Pull out each line of the records holding the string "Python".

(Scene script records)
▼
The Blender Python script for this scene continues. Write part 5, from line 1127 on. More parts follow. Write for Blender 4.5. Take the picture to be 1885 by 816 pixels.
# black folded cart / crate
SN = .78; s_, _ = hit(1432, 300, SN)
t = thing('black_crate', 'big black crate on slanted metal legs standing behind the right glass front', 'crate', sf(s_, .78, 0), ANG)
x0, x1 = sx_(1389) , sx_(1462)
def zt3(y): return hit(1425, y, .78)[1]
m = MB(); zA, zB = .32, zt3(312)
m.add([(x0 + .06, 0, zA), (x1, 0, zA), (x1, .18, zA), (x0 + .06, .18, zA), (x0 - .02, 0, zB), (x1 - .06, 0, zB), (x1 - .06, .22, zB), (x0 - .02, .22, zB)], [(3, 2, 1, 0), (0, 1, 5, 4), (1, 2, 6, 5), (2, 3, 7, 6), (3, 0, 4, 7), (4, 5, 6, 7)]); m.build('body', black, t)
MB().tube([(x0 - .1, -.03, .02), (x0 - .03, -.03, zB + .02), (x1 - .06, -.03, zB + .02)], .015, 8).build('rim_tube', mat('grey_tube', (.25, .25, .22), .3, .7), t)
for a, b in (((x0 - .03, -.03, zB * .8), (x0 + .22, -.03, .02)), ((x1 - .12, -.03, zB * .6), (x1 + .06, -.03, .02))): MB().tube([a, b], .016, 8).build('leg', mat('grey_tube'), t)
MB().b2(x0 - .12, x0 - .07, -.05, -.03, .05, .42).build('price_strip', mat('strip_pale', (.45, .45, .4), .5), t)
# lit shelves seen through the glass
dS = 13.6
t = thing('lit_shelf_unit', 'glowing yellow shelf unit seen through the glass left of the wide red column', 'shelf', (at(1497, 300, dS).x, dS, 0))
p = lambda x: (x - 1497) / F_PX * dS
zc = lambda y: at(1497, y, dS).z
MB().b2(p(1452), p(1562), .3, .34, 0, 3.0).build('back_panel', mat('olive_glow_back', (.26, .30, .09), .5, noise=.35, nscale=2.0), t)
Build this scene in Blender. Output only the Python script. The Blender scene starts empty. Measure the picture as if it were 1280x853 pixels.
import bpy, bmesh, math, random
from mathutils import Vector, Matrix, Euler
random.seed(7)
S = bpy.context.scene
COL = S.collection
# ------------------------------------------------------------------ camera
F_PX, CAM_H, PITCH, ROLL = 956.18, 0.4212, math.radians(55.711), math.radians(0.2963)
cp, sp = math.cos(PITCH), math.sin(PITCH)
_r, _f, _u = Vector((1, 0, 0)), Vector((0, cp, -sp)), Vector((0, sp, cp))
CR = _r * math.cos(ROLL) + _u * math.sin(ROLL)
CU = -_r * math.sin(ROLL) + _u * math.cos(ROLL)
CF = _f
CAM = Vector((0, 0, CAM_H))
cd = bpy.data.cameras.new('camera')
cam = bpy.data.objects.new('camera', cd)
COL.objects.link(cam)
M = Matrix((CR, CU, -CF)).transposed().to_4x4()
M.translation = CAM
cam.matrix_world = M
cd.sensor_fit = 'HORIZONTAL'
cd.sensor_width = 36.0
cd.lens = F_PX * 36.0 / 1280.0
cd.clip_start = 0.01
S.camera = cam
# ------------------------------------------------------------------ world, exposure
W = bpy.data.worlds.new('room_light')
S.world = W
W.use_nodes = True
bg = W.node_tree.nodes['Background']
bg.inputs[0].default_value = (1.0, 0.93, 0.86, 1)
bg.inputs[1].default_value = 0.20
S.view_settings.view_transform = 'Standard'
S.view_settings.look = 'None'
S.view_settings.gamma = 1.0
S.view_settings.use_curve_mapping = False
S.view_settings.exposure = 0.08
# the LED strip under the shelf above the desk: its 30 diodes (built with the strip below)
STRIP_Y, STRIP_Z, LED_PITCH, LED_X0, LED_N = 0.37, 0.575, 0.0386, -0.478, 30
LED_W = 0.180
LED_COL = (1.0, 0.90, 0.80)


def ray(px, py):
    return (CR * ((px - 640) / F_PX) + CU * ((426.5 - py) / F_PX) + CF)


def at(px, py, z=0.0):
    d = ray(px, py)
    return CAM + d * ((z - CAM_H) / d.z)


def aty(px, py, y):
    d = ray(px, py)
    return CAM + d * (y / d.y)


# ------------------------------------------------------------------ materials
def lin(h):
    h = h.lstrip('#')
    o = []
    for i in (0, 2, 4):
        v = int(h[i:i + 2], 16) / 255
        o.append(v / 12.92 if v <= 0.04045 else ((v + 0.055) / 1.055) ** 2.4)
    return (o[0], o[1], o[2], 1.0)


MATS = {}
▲
Written answer:
The Blender Python script for this scene continues. Write part 5, from line 1127 on. More parts follow. Write for Blender 4.5. Take the picture to be 1885 by 816 pixels.
Build this scene in Blender. Output only the Python script. The Blender scene starts empty. Measure the picture as if it were 1280x853 pixels.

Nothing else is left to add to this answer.